* Stated task
Omit all images. Write out the rest of the material exactly.

* Given data

***

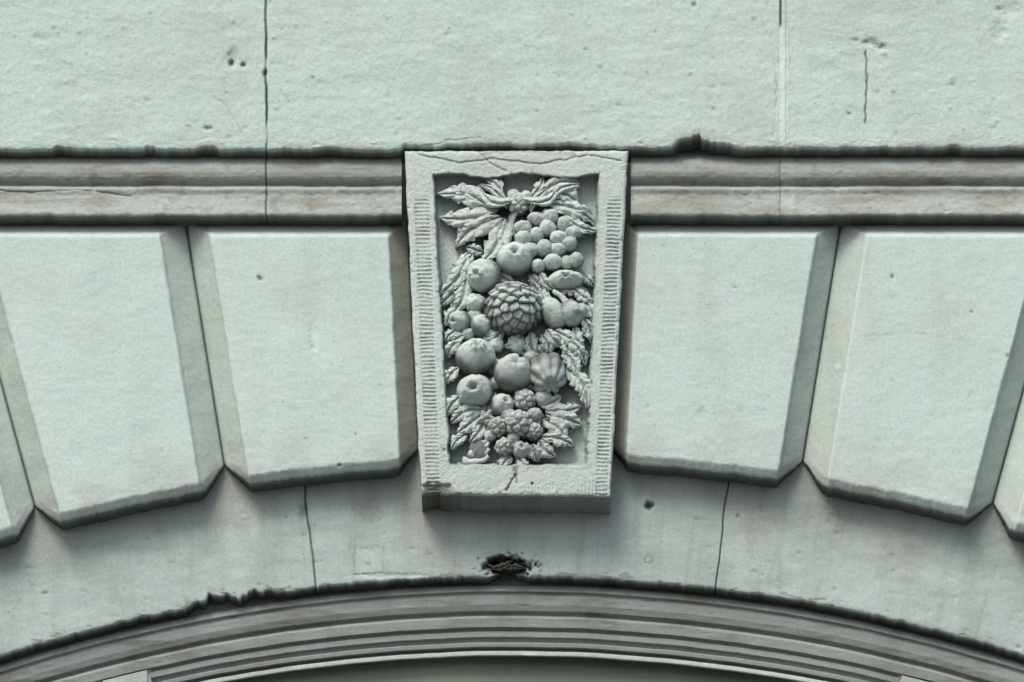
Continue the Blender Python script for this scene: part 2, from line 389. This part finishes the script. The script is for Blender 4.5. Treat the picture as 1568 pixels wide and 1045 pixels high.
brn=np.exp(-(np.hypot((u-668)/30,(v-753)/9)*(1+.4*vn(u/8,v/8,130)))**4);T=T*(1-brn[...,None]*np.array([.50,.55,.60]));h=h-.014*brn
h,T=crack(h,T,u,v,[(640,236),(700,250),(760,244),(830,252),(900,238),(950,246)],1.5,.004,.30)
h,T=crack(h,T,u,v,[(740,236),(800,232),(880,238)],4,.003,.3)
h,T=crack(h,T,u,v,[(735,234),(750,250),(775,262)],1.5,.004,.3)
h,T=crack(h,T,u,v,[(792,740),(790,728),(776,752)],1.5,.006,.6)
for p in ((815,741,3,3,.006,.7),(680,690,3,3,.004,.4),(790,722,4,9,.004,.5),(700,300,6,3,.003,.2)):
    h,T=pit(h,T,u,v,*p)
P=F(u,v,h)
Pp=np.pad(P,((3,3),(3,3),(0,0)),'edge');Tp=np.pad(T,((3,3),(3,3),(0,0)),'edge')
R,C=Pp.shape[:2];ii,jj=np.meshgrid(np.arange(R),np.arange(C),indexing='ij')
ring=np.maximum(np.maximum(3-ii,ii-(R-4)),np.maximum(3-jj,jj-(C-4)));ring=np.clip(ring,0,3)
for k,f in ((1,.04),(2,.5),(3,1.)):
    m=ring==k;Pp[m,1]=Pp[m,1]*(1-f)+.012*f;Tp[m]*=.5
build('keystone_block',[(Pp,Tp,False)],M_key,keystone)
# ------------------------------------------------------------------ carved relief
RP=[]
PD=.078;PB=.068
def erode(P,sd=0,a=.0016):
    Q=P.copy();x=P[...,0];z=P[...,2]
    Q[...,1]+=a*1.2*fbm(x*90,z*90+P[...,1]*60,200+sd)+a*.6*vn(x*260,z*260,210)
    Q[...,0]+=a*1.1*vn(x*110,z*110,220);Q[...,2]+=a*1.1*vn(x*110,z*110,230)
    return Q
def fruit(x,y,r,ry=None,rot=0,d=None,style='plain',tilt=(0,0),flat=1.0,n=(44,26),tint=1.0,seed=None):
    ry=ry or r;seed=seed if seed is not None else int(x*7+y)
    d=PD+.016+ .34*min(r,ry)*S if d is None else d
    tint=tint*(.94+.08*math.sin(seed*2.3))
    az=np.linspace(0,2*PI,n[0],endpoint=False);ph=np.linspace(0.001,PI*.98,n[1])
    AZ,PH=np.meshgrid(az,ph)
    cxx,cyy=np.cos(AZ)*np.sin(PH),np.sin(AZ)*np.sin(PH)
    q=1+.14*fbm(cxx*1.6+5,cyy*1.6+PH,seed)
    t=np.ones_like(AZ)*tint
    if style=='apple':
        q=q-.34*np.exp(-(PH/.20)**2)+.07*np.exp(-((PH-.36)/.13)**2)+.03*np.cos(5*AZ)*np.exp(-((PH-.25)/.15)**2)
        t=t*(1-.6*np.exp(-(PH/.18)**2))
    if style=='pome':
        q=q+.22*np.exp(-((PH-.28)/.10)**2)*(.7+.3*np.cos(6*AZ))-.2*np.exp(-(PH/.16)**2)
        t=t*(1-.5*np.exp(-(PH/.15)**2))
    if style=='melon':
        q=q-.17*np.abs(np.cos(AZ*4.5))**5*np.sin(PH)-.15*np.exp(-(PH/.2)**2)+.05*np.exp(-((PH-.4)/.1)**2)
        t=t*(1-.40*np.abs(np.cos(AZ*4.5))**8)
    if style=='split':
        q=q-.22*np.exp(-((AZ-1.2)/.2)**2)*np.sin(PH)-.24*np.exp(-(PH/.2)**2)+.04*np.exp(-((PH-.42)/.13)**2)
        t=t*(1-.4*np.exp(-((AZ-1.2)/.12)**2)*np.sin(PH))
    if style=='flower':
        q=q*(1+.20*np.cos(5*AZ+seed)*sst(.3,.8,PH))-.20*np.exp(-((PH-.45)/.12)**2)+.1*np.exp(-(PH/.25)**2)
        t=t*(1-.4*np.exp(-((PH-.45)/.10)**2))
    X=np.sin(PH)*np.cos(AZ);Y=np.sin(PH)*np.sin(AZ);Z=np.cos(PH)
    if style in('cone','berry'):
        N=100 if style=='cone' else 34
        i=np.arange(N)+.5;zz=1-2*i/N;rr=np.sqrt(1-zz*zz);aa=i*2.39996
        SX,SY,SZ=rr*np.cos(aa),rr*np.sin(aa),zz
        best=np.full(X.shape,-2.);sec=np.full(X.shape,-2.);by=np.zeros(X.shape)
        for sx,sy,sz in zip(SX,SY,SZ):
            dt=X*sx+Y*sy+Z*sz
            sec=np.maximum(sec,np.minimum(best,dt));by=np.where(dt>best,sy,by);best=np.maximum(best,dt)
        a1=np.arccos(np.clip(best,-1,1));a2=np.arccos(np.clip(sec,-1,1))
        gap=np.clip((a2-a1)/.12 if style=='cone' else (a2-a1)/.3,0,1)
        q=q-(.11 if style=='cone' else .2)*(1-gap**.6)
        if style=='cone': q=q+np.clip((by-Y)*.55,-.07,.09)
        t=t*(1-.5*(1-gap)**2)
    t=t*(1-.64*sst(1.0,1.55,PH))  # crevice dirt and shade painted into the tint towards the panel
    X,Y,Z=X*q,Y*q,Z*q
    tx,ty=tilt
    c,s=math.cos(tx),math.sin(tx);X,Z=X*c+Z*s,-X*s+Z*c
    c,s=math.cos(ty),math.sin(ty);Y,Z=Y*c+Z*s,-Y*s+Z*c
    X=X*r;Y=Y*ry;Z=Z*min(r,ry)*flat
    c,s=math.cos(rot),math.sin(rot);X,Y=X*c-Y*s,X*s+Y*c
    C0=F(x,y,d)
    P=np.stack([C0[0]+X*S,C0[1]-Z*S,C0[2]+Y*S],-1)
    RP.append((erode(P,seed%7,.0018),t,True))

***

* The output
Continue the Blender Python script for this scene: part 2, from line 389. This part finishes the script. The script is for Blender 4.5. Treat the picture as 1568 pixels wide and 1045 pixels high.
brn=np.exp(-(np.hypot((u-668)/30,(v-753)/9)*(1+.4*vn(u/8,v/8,130)))**4);T=T*(1-brn[...,None]*np.array([.50,.55,.60]));h=h-.014*brn
h,T=crack(h,T,u,v,[(640,236),(700,250),(760,244),(830,252),(900,238),(950,246)],1.5,.004,.30)
h,T=crack(h,T,u,v,[(740,236),(800,232),(880,238)],4,.003,.3)
h,T=crack(h,T,u,v,[(735,234),(750,250),(775,262)],1.5,.004,.3)
h,T=crack(h,T,u,v,[(792,740),(790,728),(776,752)],1.5,.006,.6)
for p in ((815,741,3,3,.006,.7),(680,690,3,3,.004,.4),(790,722,4,9,.004,.5),(700,300,6,3,.003,.2)):
    h,T=pit(h,T,u,v,*p)
P=F(u,v,h)
Pp=np.pad(P,((3,3),(3,3),(0,0)),'edge');Tp=np.pad(T,((3,3),(3,3),(0,0)),'edge')
R,C=Pp.shape[:2];ii,jj=np.meshgrid(np.arange(R),np.arange(C),indexing='ij')
ring=np.maximum(np.maximum(3-ii,ii-(R-4)),np.maximum(3-jj,jj-(C-4)));ring=np.clip(ring,0,3)
for k,f in ((1,.04),(2,.5),(3,1.)):
    m=ring==k;Pp[m,1]=Pp[m,1]*(1-f)+.012*f;Tp[m]*=.5
build('keystone_block',[(Pp,Tp,False)],M_key,keystone)
# ------------------------------------------------------------------ carved relief
RP=[]
PD=.078;PB=.068
def erode(P,sd=0,a=.0016):
    Q=P.copy();x=P[...,0];z=P[...,2]
    Q[...,1]+=a*1.2*fbm(x*90,z*90+P[...,1]*60,200+sd)+a*.6*vn(x*260,z*260,210)
    Q[...,0]+=a*1.1*vn(x*110,z*110,220);Q[...,2]+=a*1.1*vn(x*110,z*110,230)
    return Q
def fruit(x,y,r,ry=None,rot=0,d=None,style='plain',tilt=(0,0),flat=1.0,n=(44,26),tint=1.0,seed=None):
    ry=ry or r;seed=seed if seed is not None else int(x*7+y)
    d=PD+.016+ .34*min(r,ry)*S if d is None else d
    tint=tint*(.94+.08*math.sin(seed*2.3))
    az=np.linspace(0,2*PI,n[0],endpoint=False);ph=np.linspace(0.001,PI*.98,n[1])
    AZ,PH=np.meshgrid(az,ph)
    cxx,cyy=np.cos(AZ)*np.sin(PH),np.sin(AZ)*np.sin(PH)
    q=1+.14*fbm(cxx*1.6+5,cyy*1.6+PH,seed)
    t=np.ones_like(AZ)*tint
    if style=='apple':
        q=q-.34*np.exp(-(PH/.20)**2)+.07*np.exp(-((PH-.36)/.13)**2)+.03*np.cos(5*AZ)*np.exp(-((PH-.25)/.15)**2)
        t=t*(1-.6*np.exp(-(PH/.18)**2))
    if style=='pome':
        q=q+.22*np.exp(-((PH-.28)/.10)**2)*(.7+.3*np.cos(6*AZ))-.2*np.exp(-(PH/.16)**2)
        t=t*(1-.5*np.exp(-(PH/.15)**2))
    if style=='melon':
        q=q-.17*np.abs(np.cos(AZ*4.5))**5*np.sin(PH)-.15*np.exp(-(PH/.2)**2)+.05*np.exp(-((PH-.4)/.1)**2)
        t=t*(1-.40*np.abs(np.cos(AZ*4.5))**8)
    if style=='split':
        q=q-.22*np.exp(-((AZ-1.2)/.2)**2)*np.sin(PH)-.24*np.exp(-(PH/.2)**2)+.04*np.exp(-((PH-.42)/.13)**2)
        t=t*(1-.4*np.exp(-((AZ-1.2)/.12)**2)*np.sin(PH))
    if style=='flower':
        q=q*(1+.20*np.cos(5*AZ+seed)*sst(.3,.8,PH))-.20*np.exp(-((PH-.45)/.12)**2)+.1*np.exp(-(PH/.25)**2)
        t=t*(1-.4*np.exp(-((PH-.45)/.10)**2))
    X=np.sin(PH)*np.cos(AZ);Y=np.sin(PH)*np.sin(AZ);Z=np.cos(PH)
    if style in('cone','berry'):
        N=100 if style=='cone' else 34
        i=np.arange(N)+.5;zz=1-2*i/N;rr=np.sqrt(1-zz*zz);aa=i*2.39996
        SX,SY,SZ=rr*np.cos(aa),rr*np.sin(aa),zz
        best=np.full(X.shape,-2.);sec=np.full(X.shape,-2.);by=np.zeros(X.shape)
        for sx,sy,sz in zip(SX,SY,SZ):
            dt=X*sx+Y*sy+Z*sz
            sec=np.maximum(sec,np.minimum(best,dt));by=np.where(dt>best,sy,by);best=np.maximum(best,dt)
        a1=np.arccos(np.clip(best,-1,1));a2=np.arccos(np.clip(sec,-1,1))
        gap=np.clip((a2-a1)/.12 if style=='cone' else (a2-a1)/.3,0,1)
        q=q-(.11 if style=='cone' else .2)*(1-gap**.6)
        if style=='cone': q=q+np.clip((by-Y)*.55,-.07,.09)
        t=t*(1-.5*(1-gap)**2)
    t=t*(1-.64*sst(1.0,1.55,PH))  # crevice dirt and shade painted into the tint towards the panel
    X,Y,Z=X*q,Y*q,Z*q
    tx,ty=tilt
    c,s=math.cos(tx),math.sin(tx);X,Z=X*c+Z*s,-X*s+Z*c
    c,s=math.cos(ty),math.sin(ty);Y,Z=Y*c+Z*s,-Y*s+Z*c
    X=X*r;Y=Y*ry;Z=Z*min(r,ry)*flat
    c,s=math.cos(rot),math.sin(rot);X,Y=X*c-Y*s,X*s+Y*c
    C0=F(x,y,d)
    P=np.stack([C0[0]+X*S,C0[1]-Z*S,C0[2]+Y*S],-1)
    RP.append((erode(P,seed%7,.0018),t,True))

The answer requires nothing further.